Ford Threatens Tier 1 Suppliers Over Leaked Photos of the Bronco and Maverick


We live in the era of 5G networks, and as you’re well aware, everyone has a smartphone in their pocket and a data plan. This translates to photos getting on the Internet at the tap of the touchscreen, and this poses a problem for automakers. Ford, for instance, has recently sent a memo to original equipment manufacturers over a series of leaked photographs.
The Dearborn-based automaker is mad about the Bronco, Bronco Sport, and Maverick unibody pickup truck getting exposed before the convened time, which is colloquially known as a leak. According to Automotive News, Ford singled out Tier 1 suppliers in a leaked memo without giving any names.

The Blue Oval has also made threats in the guise of “business repercussions and even recovery actions,” which is kind of curious when you think about it. An original equipment manufacturer shouldn’t be held accountable for an employee’s leak, and if there’s any stipulation between the automaker and Tier 1 supplier in this regard, the employee should be held accountable.

On that note, what can we learn from this memo? As far as the Maverick is concerned, the document acquired by Automotive News confirms that Ford is trying to eat into Honda’s share of the market, breathing new life into a segment that has been the Ridgeline’s alone for one too many years.

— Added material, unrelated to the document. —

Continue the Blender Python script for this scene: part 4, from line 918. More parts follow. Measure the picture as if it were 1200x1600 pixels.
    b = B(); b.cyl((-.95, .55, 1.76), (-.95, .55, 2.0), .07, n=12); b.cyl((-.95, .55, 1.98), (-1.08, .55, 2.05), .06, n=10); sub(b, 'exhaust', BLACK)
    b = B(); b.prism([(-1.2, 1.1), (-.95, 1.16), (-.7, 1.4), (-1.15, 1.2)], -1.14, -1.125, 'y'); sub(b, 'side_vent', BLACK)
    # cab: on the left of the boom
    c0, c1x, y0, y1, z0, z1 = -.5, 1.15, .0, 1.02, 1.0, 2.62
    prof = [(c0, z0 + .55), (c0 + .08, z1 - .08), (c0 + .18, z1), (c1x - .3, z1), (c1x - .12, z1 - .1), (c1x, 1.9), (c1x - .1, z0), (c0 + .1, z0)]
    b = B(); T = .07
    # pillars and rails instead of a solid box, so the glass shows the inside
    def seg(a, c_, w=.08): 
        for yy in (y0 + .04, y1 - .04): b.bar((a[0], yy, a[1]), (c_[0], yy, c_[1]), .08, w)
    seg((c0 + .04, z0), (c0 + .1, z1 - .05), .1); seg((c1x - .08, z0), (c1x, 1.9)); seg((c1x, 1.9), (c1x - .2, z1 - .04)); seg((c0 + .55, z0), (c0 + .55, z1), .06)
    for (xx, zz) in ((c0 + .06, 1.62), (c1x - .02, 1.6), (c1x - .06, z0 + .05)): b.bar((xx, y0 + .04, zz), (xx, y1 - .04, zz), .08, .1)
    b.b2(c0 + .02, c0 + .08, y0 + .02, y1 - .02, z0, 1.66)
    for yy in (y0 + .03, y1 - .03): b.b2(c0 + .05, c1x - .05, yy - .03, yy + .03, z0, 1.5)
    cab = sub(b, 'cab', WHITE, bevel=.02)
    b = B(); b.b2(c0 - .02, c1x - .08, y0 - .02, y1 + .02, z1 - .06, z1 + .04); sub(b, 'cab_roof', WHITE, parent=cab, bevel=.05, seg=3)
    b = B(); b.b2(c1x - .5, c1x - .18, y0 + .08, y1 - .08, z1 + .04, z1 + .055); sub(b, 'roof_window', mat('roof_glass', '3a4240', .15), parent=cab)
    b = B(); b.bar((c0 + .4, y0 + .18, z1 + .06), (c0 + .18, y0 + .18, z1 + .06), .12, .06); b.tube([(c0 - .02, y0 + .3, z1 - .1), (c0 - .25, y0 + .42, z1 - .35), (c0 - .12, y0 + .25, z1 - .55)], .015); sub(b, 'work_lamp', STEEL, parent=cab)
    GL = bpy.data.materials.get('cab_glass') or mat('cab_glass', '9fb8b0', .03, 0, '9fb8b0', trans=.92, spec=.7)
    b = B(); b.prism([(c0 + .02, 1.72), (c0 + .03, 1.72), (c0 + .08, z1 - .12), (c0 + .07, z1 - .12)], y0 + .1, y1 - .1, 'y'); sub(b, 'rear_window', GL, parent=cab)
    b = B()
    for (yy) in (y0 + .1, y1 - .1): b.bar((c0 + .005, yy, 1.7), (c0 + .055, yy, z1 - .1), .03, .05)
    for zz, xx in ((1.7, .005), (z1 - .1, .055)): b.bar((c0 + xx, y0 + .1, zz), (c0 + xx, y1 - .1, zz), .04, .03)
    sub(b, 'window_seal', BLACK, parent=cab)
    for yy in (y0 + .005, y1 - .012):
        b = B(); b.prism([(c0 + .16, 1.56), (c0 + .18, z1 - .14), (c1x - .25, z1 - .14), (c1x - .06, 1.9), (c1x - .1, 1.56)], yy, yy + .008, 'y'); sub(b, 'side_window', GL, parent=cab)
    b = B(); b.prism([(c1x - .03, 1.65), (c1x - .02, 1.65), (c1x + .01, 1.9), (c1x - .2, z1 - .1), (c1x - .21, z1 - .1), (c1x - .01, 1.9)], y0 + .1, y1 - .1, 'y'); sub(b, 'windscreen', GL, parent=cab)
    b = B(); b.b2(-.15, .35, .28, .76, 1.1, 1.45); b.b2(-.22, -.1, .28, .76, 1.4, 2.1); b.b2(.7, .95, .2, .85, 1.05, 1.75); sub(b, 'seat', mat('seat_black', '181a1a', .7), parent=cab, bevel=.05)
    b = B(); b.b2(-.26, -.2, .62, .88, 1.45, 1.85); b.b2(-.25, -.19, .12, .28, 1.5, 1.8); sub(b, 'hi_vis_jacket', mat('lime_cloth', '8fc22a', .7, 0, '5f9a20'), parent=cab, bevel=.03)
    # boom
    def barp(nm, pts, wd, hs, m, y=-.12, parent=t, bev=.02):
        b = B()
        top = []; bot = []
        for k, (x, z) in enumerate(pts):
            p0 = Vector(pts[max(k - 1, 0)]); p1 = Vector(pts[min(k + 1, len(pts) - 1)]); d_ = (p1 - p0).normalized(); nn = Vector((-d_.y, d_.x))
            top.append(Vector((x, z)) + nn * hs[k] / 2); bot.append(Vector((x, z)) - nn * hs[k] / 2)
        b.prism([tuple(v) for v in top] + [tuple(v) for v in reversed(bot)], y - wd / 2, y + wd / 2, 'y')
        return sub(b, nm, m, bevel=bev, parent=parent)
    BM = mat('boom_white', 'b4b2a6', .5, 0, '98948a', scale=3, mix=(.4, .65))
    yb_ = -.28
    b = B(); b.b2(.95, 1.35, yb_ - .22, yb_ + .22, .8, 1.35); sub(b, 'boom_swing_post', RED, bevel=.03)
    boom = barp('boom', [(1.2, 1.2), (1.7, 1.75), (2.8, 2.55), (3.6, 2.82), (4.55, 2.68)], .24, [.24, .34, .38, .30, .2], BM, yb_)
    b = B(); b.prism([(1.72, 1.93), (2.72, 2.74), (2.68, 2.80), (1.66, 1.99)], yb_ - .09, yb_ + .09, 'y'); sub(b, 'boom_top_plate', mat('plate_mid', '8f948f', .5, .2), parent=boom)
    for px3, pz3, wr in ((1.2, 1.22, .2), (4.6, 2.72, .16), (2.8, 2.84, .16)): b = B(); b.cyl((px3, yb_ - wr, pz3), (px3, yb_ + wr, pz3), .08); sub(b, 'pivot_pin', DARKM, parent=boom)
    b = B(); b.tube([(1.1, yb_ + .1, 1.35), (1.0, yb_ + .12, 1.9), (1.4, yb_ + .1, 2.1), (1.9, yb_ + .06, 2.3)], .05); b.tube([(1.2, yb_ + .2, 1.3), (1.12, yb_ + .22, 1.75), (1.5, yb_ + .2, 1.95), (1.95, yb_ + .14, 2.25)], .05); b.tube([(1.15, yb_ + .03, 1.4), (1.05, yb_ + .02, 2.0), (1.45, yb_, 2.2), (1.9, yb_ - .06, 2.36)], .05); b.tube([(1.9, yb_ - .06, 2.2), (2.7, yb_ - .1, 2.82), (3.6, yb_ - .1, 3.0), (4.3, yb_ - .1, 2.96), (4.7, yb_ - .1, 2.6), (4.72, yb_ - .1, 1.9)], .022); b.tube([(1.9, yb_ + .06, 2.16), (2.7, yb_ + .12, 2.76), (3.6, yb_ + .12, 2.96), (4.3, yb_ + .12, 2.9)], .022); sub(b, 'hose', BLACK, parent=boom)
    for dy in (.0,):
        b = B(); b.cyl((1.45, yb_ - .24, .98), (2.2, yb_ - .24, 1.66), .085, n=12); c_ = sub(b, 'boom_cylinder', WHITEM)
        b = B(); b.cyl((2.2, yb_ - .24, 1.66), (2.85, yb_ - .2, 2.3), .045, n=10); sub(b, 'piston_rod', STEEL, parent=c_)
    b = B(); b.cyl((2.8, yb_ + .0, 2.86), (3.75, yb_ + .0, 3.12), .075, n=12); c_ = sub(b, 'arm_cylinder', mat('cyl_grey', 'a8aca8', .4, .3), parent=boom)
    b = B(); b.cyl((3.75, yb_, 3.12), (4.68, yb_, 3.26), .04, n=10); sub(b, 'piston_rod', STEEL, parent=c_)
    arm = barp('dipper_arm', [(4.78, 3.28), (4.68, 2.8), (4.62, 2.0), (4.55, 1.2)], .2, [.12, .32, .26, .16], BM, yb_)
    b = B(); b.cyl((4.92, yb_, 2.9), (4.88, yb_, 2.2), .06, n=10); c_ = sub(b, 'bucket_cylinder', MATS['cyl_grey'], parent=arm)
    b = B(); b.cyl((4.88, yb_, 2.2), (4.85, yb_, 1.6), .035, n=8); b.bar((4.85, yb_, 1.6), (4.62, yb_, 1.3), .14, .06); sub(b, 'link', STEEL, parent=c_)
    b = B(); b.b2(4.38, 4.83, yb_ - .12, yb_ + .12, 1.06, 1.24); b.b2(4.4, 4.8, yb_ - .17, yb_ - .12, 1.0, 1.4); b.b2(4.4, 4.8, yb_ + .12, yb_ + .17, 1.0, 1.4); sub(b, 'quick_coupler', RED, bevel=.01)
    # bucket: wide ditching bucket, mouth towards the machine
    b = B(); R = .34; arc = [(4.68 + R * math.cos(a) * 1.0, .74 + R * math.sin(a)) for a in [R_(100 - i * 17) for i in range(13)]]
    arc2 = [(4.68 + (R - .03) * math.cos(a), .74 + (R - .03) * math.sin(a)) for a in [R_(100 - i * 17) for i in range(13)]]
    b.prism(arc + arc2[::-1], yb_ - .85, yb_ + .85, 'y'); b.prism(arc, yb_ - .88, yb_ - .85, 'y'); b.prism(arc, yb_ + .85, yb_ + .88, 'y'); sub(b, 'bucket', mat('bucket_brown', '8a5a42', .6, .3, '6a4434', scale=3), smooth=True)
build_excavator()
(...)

Based on the unibody vehicle architecture of the Bronco Sport and Escape compact crossovers, the brand-new Maverick will slot under the Ranger as a crosstruck of sorts thanks to a small bed and jacked-up ride height. The massive grille and similarly impressive headlights give the newcomer a little more road presence than Honda’s Ridgeline, which is hopefully enough to convince prospective customers to give the Maverick a second look.

Ford, however, is taking a gamble with the Maverick because Honda sold 32,168 examples of the Ridgeline last year in the United States. The worst-case scenario for the cross-bred truck would be to eat into the body-on-frame Ranger, which sold 17.88 percent fewer units in 2020 compared to 2019.